(RNS) — When a Detroit pastor asked Vice President Kamala Harris on Tuesday (Oct. 15) about her alleged “lack of engagement” with Black church leaders, the Democratic presidential contender looked visibly taken aback. Harris rejected the accusation, calling it “misinformation” that originated with former President Donald Trump’s campaign. But the moment, coming during a town hall in Detroit organized by radio host Charlamagne tha God, showed her perceived vulnerability with Black voters.
“They are trying to disconnect me from the people I have worked with—that I am from,” said Harris, who has a connection to Hinduism through her mother but was also raised in the Black church and is a member of Third Baptist Church of San Francisco. She has “been actively engaged” with Black church leaders “throughout my career and as vice president,” including, she said pointedly, “recently.”
Indeed, Harris, who called her pastor, the Rev. Amos Brown, shortly before announcing her presidential campaign in July, made a blitz of campaign appearances meant to shore up support among Black churchgoers. It’s a familiar strategy for Democratic politicians, who have long visited Black churches near Election Day, hoping to maximize turnout among a critical segment of the party’s base.
But experts say Harris’ recent appearances in faith settings don’t measure the full scope of her outreach to Black Christians. While some analysts have raised concerns about lagging support for the vice president among Black men especially, others told RNS she has been quietly courting African American support in multiple ways for some time.
Harris recently launched a “Souls to the Polls” initiative to magnify the voter participation efforts Black churches have organized for decades, and her campaign has established a faith advisory board that features Brown and nine other faith leaders tasked with connecting with Black churches in swing states.
Her appearance with Charlamagne tha God came on the heels of a visit Sunday to Koinonia Christian Center, a church in Greenville, North Carolina, where a packed congregation clapped and shouted boisterously throughout her address. Harris told the congregation that she learned at an early age to think of faith as “a verb” and that believers “show up in action and in service.” While lamenting the damage wrought across the state last month by Hurricane Helene, the vice president repeatedly referred to Scripture.

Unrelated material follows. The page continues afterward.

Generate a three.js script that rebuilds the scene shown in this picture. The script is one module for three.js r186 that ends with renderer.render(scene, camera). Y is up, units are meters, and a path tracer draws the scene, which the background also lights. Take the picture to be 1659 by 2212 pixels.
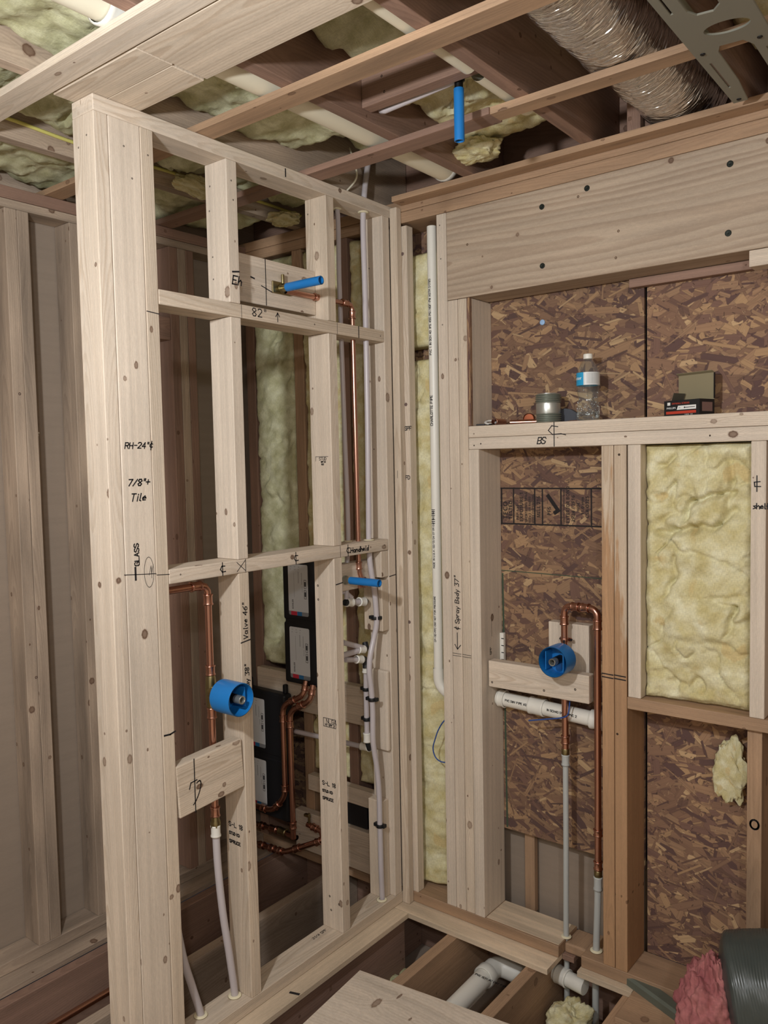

Citing the New Testament’s Epistle to the Galatians, Harris said the Apostle Paul “reminded them and us, that God calls us not to become weary of doing good. Because we each have the power, God tells us this, the power, each one of us, to make a difference.”
She concluded by quoting from the Book of Psalms: “Let us always remember that while weeping may endure for a night, joy cometh in the morning.”
Anthea Butler, a historian of African American and American religion at the University of Pennsylvania, said Harris has touched Black Christians in less obvious ways, pointing to Harris’ decision not to attend Israeli Prime Minister Benjamin Netanyahu’s address to Congress in July. The move, Butler argued, likely resonated with Black church leaders who have been vocally critical of the Biden administration’s support for Israel’s military actions in the Gaza Strip.
Equally as telling, Butler said, was the event Harris chose to attend instead of the Netanyahu speech: An event for the Zeta Phi Beta sorority, one of the “Divine 9” Black sororities and fraternities that are seen as cultural powerhouses in the African American community.